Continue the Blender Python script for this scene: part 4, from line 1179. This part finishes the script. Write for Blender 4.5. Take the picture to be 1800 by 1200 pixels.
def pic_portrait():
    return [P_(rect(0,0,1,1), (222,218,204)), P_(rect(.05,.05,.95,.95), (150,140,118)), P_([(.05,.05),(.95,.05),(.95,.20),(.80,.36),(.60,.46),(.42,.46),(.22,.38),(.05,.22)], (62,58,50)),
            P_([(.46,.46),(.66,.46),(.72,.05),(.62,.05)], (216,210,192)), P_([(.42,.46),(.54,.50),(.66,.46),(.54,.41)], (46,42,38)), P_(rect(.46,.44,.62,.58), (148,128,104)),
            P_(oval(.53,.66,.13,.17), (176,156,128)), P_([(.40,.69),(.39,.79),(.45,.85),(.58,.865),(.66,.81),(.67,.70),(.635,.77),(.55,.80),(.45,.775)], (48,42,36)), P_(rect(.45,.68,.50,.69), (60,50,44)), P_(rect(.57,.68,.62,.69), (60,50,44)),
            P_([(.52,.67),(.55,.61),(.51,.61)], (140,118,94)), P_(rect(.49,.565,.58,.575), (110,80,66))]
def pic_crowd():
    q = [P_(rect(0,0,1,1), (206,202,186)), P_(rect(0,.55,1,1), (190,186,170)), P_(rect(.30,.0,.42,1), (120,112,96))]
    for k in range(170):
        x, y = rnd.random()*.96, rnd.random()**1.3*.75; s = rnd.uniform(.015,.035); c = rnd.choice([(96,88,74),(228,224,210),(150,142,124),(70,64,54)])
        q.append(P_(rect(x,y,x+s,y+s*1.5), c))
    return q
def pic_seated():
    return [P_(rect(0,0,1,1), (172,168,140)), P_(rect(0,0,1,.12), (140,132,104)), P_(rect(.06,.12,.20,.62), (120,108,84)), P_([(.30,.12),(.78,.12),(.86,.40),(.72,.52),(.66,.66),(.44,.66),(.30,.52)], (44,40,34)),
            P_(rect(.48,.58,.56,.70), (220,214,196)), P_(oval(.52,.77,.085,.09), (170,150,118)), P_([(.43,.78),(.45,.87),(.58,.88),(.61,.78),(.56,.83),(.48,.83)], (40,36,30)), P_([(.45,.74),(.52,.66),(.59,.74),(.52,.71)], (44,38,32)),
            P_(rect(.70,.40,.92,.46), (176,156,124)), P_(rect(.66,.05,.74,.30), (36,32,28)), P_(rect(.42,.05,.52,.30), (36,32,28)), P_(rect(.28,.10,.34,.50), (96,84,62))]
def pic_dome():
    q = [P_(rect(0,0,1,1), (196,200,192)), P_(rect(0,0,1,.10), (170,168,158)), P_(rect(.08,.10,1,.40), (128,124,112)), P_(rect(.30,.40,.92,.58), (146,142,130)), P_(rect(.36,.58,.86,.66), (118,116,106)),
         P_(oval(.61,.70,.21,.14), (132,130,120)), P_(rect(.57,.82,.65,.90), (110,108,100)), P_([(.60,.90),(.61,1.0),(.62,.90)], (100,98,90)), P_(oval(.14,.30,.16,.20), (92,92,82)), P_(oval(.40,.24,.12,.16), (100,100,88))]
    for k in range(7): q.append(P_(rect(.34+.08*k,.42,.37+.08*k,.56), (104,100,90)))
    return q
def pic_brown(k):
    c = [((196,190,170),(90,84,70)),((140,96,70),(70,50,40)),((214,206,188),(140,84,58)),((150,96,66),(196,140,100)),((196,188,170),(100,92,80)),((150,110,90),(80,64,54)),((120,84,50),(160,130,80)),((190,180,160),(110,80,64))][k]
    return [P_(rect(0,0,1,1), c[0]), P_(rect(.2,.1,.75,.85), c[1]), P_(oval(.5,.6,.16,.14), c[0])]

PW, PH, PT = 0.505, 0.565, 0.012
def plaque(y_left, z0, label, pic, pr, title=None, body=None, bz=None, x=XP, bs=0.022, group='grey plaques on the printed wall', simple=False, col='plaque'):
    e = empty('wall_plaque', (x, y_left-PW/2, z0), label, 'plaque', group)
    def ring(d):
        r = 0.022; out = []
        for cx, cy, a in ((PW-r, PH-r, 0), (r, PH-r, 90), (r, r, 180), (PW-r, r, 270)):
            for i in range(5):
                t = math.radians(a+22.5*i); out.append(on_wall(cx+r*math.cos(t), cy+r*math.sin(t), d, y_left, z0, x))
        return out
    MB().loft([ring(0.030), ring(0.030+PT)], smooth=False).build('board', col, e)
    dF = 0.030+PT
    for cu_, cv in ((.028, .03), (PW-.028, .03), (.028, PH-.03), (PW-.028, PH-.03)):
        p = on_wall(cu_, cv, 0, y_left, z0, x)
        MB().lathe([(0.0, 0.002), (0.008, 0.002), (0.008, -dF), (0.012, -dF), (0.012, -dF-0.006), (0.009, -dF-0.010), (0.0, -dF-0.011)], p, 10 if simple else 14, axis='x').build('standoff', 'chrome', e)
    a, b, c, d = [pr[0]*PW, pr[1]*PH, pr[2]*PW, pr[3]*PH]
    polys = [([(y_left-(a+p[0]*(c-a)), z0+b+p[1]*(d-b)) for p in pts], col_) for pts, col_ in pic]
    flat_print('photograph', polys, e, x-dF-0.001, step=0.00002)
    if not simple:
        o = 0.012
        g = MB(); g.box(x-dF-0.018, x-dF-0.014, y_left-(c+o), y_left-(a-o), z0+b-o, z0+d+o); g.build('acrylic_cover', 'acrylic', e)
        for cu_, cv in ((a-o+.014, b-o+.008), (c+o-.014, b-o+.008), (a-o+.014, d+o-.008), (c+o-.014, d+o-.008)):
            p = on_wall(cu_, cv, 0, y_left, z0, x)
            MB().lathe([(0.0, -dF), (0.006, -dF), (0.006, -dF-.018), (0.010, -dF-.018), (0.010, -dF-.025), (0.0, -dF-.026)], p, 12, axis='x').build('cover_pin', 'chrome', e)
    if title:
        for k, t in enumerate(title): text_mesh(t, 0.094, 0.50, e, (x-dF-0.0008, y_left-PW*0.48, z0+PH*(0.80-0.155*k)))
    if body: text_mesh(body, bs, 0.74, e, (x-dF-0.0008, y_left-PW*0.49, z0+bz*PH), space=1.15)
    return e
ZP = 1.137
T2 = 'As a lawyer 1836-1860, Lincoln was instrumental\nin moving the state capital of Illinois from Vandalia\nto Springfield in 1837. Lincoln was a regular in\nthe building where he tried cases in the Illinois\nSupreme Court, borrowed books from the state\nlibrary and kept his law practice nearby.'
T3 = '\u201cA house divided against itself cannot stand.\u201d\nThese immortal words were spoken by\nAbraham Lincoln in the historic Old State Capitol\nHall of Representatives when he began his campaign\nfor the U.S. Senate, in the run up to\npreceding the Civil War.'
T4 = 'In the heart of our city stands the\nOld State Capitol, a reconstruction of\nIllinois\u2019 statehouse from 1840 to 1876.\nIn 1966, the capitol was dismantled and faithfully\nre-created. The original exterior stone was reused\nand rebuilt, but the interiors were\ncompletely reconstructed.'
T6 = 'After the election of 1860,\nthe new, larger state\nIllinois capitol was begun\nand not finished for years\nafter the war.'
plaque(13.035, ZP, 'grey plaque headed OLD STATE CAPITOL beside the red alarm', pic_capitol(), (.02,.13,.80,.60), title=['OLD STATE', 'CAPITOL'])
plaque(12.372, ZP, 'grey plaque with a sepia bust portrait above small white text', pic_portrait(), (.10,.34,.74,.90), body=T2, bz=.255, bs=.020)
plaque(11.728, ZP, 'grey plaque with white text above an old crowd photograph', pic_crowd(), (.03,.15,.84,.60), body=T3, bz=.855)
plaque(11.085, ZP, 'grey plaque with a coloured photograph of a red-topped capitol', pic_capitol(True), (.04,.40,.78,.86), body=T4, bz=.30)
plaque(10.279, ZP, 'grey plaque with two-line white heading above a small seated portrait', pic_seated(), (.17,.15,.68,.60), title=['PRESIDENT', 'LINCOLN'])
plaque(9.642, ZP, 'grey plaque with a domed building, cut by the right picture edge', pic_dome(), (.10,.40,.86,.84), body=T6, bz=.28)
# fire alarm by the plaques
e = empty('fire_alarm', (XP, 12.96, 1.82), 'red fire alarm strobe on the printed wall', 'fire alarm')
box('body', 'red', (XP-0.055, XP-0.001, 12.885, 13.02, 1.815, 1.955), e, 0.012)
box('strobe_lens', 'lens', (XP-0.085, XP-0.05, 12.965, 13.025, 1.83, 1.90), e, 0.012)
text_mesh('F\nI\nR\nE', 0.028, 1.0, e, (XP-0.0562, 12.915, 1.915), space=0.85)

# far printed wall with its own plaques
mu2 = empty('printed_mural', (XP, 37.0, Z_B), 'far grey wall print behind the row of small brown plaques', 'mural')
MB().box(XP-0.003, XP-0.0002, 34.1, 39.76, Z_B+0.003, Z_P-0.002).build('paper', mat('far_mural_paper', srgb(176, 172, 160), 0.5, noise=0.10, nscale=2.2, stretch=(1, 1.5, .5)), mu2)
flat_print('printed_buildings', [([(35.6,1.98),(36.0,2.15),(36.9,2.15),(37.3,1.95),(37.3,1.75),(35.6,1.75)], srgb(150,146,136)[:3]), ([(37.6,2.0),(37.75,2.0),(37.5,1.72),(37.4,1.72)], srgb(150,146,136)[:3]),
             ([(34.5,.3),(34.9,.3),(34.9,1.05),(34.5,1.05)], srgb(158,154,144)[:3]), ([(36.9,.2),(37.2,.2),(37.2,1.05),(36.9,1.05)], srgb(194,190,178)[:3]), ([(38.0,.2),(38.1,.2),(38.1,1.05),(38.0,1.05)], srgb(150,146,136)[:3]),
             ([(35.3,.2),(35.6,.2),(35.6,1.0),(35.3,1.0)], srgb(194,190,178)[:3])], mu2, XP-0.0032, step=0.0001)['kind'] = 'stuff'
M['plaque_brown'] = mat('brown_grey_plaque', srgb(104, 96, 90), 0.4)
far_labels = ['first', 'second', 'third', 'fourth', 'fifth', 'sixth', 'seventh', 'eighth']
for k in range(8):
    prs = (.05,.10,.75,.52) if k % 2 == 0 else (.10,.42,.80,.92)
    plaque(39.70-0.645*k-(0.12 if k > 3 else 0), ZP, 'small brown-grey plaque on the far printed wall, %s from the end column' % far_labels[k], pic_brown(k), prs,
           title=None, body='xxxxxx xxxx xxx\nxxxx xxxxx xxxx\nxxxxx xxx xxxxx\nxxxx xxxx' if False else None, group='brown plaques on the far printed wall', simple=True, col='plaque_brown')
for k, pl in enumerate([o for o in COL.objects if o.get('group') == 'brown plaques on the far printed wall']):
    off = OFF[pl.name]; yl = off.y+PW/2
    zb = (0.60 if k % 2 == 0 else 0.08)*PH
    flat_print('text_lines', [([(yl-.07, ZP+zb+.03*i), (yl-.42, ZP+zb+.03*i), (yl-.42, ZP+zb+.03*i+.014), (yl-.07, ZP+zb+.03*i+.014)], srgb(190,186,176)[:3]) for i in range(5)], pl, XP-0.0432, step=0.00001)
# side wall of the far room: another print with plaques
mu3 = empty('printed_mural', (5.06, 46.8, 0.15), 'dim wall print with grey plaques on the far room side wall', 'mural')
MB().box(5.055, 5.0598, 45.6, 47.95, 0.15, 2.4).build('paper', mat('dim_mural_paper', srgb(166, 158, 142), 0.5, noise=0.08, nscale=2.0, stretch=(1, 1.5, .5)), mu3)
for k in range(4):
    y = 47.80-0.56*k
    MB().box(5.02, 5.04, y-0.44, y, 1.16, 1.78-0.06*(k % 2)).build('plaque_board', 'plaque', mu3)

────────

▸ **EXERCISE AIM**
Provide the number of lines in the data above that contain the string "from", and nothing else.

▸ **TASK RESULT**
4